I was riding on the softer setup, and hence the suspension was trying to make sure I was being comfortable than anything else. Hence, few of the times I ended up bouncing on the irregular surfaces but was uncomfortable was I ever? No! But the same setup was nonetheless sporty enough for me to scrape my knees off when in the mood. Hence Supersport comes out be a very versatile handler that allows you to go deep into a corner and at the same time comfortable on the worst roads.

And it only gets better as soon as you tap the brakes. Hands down, Monoblock Brembo M4-32 at the front are one of the best brakes I’ve tested on any bikes. The slightest touch on the lever and the bike stop in no time with unbelievable confidence, and the rear braking is super impressive too. 

Ergonomics and Comfort: 

The versatility of the bikes doesn’t just end in the engine department, but the way it has been engineered makes sure you can ride it day in and day out (if weather allows). The 810mm ground clearance, clip-ons handle-bar position, single-seat design and foot-pegs allow the rider to feel at ease, and even in bumper to bumper traffic conditions, the ergonomics are moderately comfortable. Also, this position is sporty enough to stick your chest to the tank and no you will not look a ‘wannabe’ racer but an actual one. So in both the ways you can again ride it the way you want.

The small windscreen upfront makes sure to keep the rider safe from the nasty wind blast at highway speeds, also it can be adjusted to one’s height and preference. The single seat is nicely padded for extended comfort while the rear too looks good enough.

The only thing that might be of a big concern is the heating from the engine that destroys all the fun.
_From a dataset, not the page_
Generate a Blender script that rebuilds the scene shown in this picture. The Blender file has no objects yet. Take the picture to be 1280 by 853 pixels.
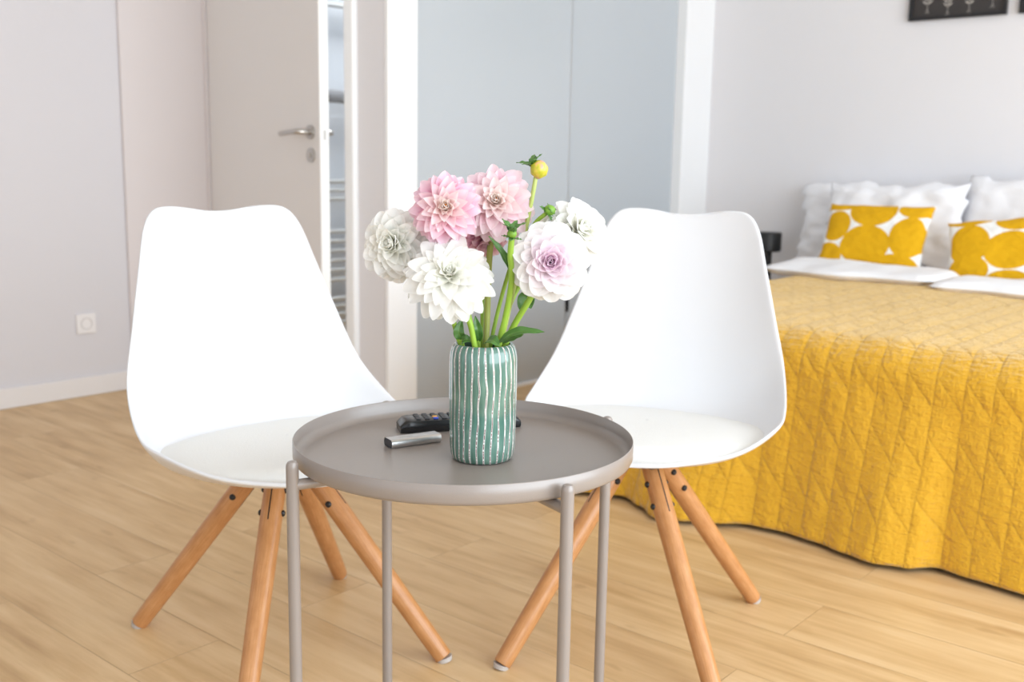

And if you are riding in the sun, and you can’t dodge the heavy traffic, the engine heat will make sure you get ‘tandoori legs’ by the time you reach home.

Is it good for highways or occasional weekend getaway rides?

Definitely yes! Well obviously not as good as the Multistrada family but still a big yes for a bike that is in the touring family as much as it is in the sport, maybe a bit more in the latter. You can really saddle up and plan long rides on it, without much fuss. The only thing you should take into account is the weather condition which should not be hot.

And on the same time you will be all smiles when taking it to the track days, cause with the geometry Supersport has been designed, it should feel home at racetracks as much as it does on the highways.  

Verdict:

The saying ‘Body of an angel, soul of a demon's minion’ holds true for this bike which is yet another remarkable product from the Bologna-based motorcycle maker. The Ducati Supersport S faces fierce competition from its well established Japanese rivals but at the same time, none of them offers the kind of package Supersport S does. It sounds like an expensive deal at Rs 13.34 Lakh (ex-showroom, Delhi) but at the same time, it is also miles ahead when its truly modern electronics are taken into consideration.